-- EXCERPTED DATA start --

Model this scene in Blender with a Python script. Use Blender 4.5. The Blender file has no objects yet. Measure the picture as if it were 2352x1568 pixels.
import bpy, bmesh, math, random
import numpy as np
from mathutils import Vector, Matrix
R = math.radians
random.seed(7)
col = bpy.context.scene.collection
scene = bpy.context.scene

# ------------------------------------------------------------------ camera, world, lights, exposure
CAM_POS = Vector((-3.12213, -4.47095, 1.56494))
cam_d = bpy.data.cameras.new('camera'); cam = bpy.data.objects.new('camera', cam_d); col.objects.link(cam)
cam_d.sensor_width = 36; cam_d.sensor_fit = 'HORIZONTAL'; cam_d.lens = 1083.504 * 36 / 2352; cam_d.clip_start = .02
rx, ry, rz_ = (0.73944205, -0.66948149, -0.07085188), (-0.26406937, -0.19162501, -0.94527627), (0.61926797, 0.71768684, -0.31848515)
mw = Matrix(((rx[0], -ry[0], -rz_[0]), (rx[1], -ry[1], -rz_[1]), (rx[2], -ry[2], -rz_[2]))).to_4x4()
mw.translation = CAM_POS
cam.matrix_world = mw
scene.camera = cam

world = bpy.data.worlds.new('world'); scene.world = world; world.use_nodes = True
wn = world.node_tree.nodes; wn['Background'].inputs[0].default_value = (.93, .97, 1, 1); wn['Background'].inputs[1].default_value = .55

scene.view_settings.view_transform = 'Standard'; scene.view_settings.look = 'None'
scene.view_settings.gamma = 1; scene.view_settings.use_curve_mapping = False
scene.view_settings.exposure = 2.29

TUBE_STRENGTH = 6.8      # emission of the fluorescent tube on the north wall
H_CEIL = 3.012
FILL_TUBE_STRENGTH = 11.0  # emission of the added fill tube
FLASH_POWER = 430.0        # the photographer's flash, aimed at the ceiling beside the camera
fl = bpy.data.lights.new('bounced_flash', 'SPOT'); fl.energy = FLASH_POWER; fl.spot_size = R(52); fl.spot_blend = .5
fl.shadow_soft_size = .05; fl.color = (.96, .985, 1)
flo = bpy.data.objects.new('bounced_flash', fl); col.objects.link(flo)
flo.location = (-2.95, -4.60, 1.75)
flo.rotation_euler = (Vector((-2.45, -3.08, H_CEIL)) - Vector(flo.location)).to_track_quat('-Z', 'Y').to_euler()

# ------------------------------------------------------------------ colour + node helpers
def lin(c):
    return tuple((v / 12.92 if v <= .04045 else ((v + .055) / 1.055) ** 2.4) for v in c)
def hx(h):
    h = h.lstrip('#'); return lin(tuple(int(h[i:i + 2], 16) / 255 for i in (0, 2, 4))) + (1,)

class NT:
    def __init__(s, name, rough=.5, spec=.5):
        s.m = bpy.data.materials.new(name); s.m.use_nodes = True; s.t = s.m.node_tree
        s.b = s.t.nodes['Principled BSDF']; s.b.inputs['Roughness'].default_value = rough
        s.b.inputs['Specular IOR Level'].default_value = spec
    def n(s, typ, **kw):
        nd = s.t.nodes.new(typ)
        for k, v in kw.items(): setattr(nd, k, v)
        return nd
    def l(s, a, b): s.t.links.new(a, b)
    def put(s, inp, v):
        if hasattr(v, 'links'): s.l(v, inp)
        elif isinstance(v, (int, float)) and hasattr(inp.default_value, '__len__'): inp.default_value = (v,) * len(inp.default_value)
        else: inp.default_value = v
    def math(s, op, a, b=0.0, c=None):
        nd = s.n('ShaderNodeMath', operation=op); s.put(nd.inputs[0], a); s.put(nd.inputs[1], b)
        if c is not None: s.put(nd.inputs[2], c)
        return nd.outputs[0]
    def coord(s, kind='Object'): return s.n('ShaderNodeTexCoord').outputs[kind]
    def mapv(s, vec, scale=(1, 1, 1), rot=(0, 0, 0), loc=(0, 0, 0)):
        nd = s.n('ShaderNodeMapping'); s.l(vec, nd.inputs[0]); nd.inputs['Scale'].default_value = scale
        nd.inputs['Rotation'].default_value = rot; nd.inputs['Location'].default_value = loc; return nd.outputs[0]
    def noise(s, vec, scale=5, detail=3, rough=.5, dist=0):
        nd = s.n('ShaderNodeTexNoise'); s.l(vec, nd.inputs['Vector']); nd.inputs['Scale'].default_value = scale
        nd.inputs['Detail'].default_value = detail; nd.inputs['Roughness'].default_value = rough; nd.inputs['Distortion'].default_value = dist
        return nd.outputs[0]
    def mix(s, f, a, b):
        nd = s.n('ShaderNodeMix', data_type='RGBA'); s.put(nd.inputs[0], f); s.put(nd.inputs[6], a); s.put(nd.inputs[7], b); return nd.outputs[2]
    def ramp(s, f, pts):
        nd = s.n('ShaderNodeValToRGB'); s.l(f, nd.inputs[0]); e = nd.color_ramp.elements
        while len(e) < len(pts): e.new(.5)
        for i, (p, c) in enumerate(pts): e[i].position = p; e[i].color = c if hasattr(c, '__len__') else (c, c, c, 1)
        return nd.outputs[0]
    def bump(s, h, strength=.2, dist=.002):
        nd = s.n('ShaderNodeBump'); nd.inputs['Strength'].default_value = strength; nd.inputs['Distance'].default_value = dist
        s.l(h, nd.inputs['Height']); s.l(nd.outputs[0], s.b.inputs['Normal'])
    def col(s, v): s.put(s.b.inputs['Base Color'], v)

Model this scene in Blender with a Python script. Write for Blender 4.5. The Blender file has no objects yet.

-- EXCERPTED DATA end --

:: TASK REQUIREMENTS ::
Print all of the entries exactly as they are written.

:: EXERCISE SOLUTION ::
Model this scene in Blender with a Python script. Use Blender 4.5. The Blender file has no objects yet. Measure the picture as if it were 2352x1568 pixels.
import bpy, bmesh, math, random
import numpy as np
from mathutils import Vector, Matrix
R = math.radians
random.seed(7)
col = bpy.context.scene.collection
scene = bpy.context.scene

# ------------------------------------------------------------------ camera, world, lights, exposure
CAM_POS = Vector((-3.12213, -4.47095, 1.56494))
cam_d = bpy.data.cameras.new('camera'); cam = bpy.data.objects.new('camera', cam_d); col.objects.link(cam)
cam_d.sensor_width = 36; cam_d.sensor_fit = 'HORIZONTAL'; cam_d.lens = 1083.504 * 36 / 2352; cam_d.clip_start = .02
rx, ry, rz_ = (0.73944205, -0.66948149, -0.07085188), (-0.26406937, -0.19162501, -0.94527627), (0.61926797, 0.71768684, -0.31848515)
mw = Matrix(((rx[0], -ry[0], -rz_[0]), (rx[1], -ry[1], -rz_[1]), (rx[2], -ry[2], -rz_[2]))).to_4x4()
mw.translation = CAM_POS
cam.matrix_world = mw
scene.camera = cam

world = bpy.data.worlds.new('world'); scene.world = world; world.use_nodes = True
wn = world.node_tree.nodes; wn['Background'].inputs[0].default_value = (.93, .97, 1, 1); wn['Background'].inputs[1].default_value = .55

scene.view_settings.view_transform = 'Standard'; scene.view_settings.look = 'None'
scene.view_settings.gamma = 1; scene.view_settings.use_curve_mapping = False
scene.view_settings.exposure = 2.29

TUBE_STRENGTH = 6.8      # emission of the fluorescent tube on the north wall
H_CEIL = 3.012
FILL_TUBE_STRENGTH = 11.0  # emission of the added fill tube
FLASH_POWER = 430.0        # the photographer's flash, aimed at the ceiling beside the camera
fl = bpy.data.lights.new('bounced_flash', 'SPOT'); fl.energy = FLASH_POWER; fl.spot_size = R(52); fl.spot_blend = .5
fl.shadow_soft_size = .05; fl.color = (.96, .985, 1)
flo = bpy.data.objects.new('bounced_flash', fl); col.objects.link(flo)
flo.location = (-2.95, -4.60, 1.75)
flo.rotation_euler = (Vector((-2.45, -3.08, H_CEIL)) - Vector(flo.location)).to_track_quat('-Z', 'Y').to_euler()

# ------------------------------------------------------------------ colour + node helpers
def lin(c):
    return tuple((v / 12.92 if v <= .04045 else ((v + .055) / 1.055) ** 2.4) for v in c)
def hx(h):
    h = h.lstrip('#'); return lin(tuple(int(h[i:i + 2], 16) / 255 for i in (0, 2, 4))) + (1,)

class NT:
    def __init__(s, name, rough=.5, spec=.5):
        s.m = bpy.data.materials.new(name); s.m.use_nodes = True; s.t = s.m.node_tree
        s.b = s.t.nodes['Principled BSDF']; s.b.inputs['Roughness'].default_value = rough
        s.b.inputs['Specular IOR Level'].default_value = spec
    def n(s, typ, **kw):
        nd = s.t.nodes.new(typ)
        for k, v in kw.items(): setattr(nd, k, v)
        return nd
    def l(s, a, b): s.t.links.new(a, b)
    def put(s, inp, v):
        if hasattr(v, 'links'): s.l(v, inp)
        elif isinstance(v, (int, float)) and hasattr(inp.default_value, '__len__'): inp.default_value = (v,) * len(inp.default_value)
        else: inp.default_value = v
    def math(s, op, a, b=0.0, c=None):
        nd = s.n('ShaderNodeMath', operation=op); s.put(nd.inputs[0], a); s.put(nd.inputs[1], b)
        if c is not None: s.put(nd.inputs[2], c)
        return nd.outputs[0]
    def coord(s, kind='Object'): return s.n('ShaderNodeTexCoord').outputs[kind]
    def mapv(s, vec, scale=(1, 1, 1), rot=(0, 0, 0), loc=(0, 0, 0)):
        nd = s.n('ShaderNodeMapping'); s.l(vec, nd.inputs[0]); nd.inputs['Scale'].default_value = scale
        nd.inputs['Rotation'].default_value = rot; nd.inputs['Location'].default_value = loc; return nd.outputs[0]
    def noise(s, vec, scale=5, detail=3, rough=.5, dist=0):
        nd = s.n('ShaderNodeTexNoise'); s.l(vec, nd.inputs['Vector']); nd.inputs['Scale'].default_value = scale
        nd.inputs['Detail'].default_value = detail; nd.inputs['Roughness'].default_value = rough; nd.inputs['Distortion'].default_value = dist
        return nd.outputs[0]
    def mix(s, f, a, b):
        nd = s.n('ShaderNodeMix', data_type='RGBA'); s.put(nd.inputs[0], f); s.put(nd.inputs[6], a); s.put(nd.inputs[7], b); return nd.outputs[2]
    def ramp(s, f, pts):
        nd = s.n('ShaderNodeValToRGB'); s.l(f, nd.inputs[0]); e = nd.color_ramp.elements
        while len(e) < len(pts): e.new(.5)
        for i, (p, c) in enumerate(pts): e[i].position = p; e[i].color = c if hasattr(c, '__len__') else (c, c, c, 1)
        return nd.outputs[0]
    def bump(s, h, strength=.2, dist=.002):
        nd = s.n('ShaderNodeBump'); nd.inputs['Strength'].default_value = strength; nd.inputs['Distance'].default_value = dist
        s.l(h, nd.inputs['Height']); s.l(nd.outputs[0], s.b.inputs['Normal'])
    def col(s, v): s.put(s.b.inputs['Base Color'], v)

Model this scene in Blender with a Python script. Write for Blender 4.5. The Blender file has no objects yet.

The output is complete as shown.